According to the National Women's Law Center, 94 percent of adults who receive benefits as the relative of a retired, disabled, or deceased worker are women. Furthermore, 98 percent of recipients obtaining benefits as a surviving spouse are women. For never married, divorced, and widowed women of retirement age, Social Security comprises an average of 52 percent of their income, compared to the average 38 percent of retirement income for unmarried men.

As a consequence of women's longer life expectancy compared to that of men, women can expect to spend more years in retirement. Therefore, women have a higher chance of exhausting other forms of income, placing a greater reliance upon Social Security's vital income provisions. Furthermore, unlike some other programs that threaten to run out during the course of the recipient's retirement, Social Security provides guaranteed, predictable benefits that cannot be outlived. Privatization would eliminate the lifetime guarantee of benefits so that when a personal account runs out of funds over the course of the recipient's retirement, the money is gone for good. In addition, given women's longer life spans, the fact that Social Security benefits are adjusted yearly to keep up with inflation is particularly important. Given the greater average number of years women spend in retirement, defending Social Security for its guaranteed provision of reliable benefits represents a particularly important concern for women.
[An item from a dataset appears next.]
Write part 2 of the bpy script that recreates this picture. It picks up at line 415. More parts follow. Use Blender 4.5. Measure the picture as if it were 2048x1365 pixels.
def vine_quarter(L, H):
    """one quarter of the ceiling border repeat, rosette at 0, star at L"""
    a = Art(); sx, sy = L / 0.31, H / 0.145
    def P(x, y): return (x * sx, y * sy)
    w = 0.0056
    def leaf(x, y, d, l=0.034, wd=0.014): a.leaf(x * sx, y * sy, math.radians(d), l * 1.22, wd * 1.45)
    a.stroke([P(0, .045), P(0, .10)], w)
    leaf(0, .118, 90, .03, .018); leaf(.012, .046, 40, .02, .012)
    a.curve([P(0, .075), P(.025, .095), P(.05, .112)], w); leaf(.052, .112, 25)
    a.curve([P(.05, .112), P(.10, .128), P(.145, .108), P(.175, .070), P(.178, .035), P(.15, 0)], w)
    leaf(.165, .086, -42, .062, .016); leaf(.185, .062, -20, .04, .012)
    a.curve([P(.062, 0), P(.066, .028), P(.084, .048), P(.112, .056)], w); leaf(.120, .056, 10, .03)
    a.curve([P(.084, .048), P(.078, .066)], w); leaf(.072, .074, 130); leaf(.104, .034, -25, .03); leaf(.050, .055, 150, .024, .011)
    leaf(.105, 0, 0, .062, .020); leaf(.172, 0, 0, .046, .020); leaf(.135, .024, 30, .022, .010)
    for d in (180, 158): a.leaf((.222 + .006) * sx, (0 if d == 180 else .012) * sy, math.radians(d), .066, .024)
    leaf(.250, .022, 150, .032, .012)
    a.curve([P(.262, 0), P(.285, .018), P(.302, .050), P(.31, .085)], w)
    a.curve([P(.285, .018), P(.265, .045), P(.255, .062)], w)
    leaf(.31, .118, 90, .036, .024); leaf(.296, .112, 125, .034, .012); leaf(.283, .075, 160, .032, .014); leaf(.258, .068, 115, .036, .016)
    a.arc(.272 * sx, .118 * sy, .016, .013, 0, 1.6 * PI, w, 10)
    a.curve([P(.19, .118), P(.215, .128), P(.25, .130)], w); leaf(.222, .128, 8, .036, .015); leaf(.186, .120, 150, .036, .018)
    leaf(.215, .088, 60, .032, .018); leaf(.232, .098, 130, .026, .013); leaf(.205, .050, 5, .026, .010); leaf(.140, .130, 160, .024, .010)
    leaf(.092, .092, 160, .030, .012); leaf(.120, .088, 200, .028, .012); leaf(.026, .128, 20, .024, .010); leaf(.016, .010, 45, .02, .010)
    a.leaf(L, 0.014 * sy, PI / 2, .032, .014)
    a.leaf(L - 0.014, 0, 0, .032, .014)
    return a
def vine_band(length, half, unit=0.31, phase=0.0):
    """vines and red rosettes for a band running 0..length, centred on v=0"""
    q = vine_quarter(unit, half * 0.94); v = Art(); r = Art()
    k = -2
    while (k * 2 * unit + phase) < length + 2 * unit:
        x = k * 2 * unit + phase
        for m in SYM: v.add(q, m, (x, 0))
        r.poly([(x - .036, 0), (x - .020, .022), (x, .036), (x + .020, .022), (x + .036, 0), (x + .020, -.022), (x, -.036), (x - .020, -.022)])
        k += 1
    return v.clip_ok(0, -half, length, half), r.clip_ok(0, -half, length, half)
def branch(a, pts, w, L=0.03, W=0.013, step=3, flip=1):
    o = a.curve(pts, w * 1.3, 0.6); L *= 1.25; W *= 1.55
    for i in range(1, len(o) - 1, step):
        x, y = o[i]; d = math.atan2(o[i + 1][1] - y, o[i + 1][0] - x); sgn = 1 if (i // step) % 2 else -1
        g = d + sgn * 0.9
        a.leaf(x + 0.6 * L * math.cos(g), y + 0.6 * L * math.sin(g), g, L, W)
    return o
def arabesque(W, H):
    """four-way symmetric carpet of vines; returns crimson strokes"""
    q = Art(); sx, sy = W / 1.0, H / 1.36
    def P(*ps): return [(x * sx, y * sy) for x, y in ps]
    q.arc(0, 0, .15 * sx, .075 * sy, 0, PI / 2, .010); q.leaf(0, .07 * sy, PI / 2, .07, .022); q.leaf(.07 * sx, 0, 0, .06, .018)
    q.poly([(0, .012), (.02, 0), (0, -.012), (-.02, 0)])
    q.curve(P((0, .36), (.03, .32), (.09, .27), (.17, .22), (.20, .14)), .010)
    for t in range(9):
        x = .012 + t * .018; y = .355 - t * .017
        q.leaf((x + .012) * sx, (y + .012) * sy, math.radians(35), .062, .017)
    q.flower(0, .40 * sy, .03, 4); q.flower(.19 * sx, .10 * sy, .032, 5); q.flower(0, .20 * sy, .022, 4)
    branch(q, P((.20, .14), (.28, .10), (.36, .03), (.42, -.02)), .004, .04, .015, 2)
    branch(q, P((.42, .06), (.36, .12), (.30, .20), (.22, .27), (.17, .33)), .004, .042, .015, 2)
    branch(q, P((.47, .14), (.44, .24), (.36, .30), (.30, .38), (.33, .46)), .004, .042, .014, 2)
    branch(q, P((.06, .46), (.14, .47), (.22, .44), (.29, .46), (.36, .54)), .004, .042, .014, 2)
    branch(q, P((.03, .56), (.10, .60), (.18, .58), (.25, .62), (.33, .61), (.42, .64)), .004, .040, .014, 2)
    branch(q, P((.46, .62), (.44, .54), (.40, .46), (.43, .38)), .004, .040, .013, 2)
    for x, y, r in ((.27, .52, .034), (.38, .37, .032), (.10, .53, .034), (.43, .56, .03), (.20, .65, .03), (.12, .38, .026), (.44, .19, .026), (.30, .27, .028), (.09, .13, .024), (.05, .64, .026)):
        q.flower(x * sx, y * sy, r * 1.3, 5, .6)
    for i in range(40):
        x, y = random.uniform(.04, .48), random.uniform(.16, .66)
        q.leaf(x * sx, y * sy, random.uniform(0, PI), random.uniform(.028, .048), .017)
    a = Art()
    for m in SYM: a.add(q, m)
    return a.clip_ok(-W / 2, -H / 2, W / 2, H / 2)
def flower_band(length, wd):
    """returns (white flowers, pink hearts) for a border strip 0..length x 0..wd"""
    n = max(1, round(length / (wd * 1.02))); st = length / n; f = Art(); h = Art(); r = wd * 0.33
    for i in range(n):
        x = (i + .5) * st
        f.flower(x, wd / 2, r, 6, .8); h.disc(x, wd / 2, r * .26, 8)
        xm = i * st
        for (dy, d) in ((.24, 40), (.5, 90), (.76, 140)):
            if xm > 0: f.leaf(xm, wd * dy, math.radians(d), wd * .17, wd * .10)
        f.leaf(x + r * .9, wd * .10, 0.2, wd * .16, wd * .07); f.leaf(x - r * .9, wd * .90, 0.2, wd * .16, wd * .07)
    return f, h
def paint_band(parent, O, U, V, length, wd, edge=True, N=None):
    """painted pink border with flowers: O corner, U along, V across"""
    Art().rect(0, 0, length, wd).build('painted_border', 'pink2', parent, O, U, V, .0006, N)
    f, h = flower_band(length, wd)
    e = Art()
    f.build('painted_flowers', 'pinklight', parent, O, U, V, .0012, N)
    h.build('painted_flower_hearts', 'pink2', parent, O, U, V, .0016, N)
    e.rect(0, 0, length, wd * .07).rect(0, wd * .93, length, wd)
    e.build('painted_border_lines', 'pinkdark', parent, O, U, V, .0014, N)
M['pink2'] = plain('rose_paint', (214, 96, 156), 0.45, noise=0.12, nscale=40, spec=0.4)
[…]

Social Security benefits serve as an especially important source of income for women of color. Women of color are less likely than European American women and men of any race to receive pension income at retirement. Women of color are also more vulnerable to becoming disabled during their working lives, making Social Security's disability benefits particularly crucial.

Private accounts cannot duplicate the special protections Social Security affords women. More than just another workers' retirement program, Social Security is a social insurance program that keeps millions of women and their families out of poverty. This vital program must be protected and defended.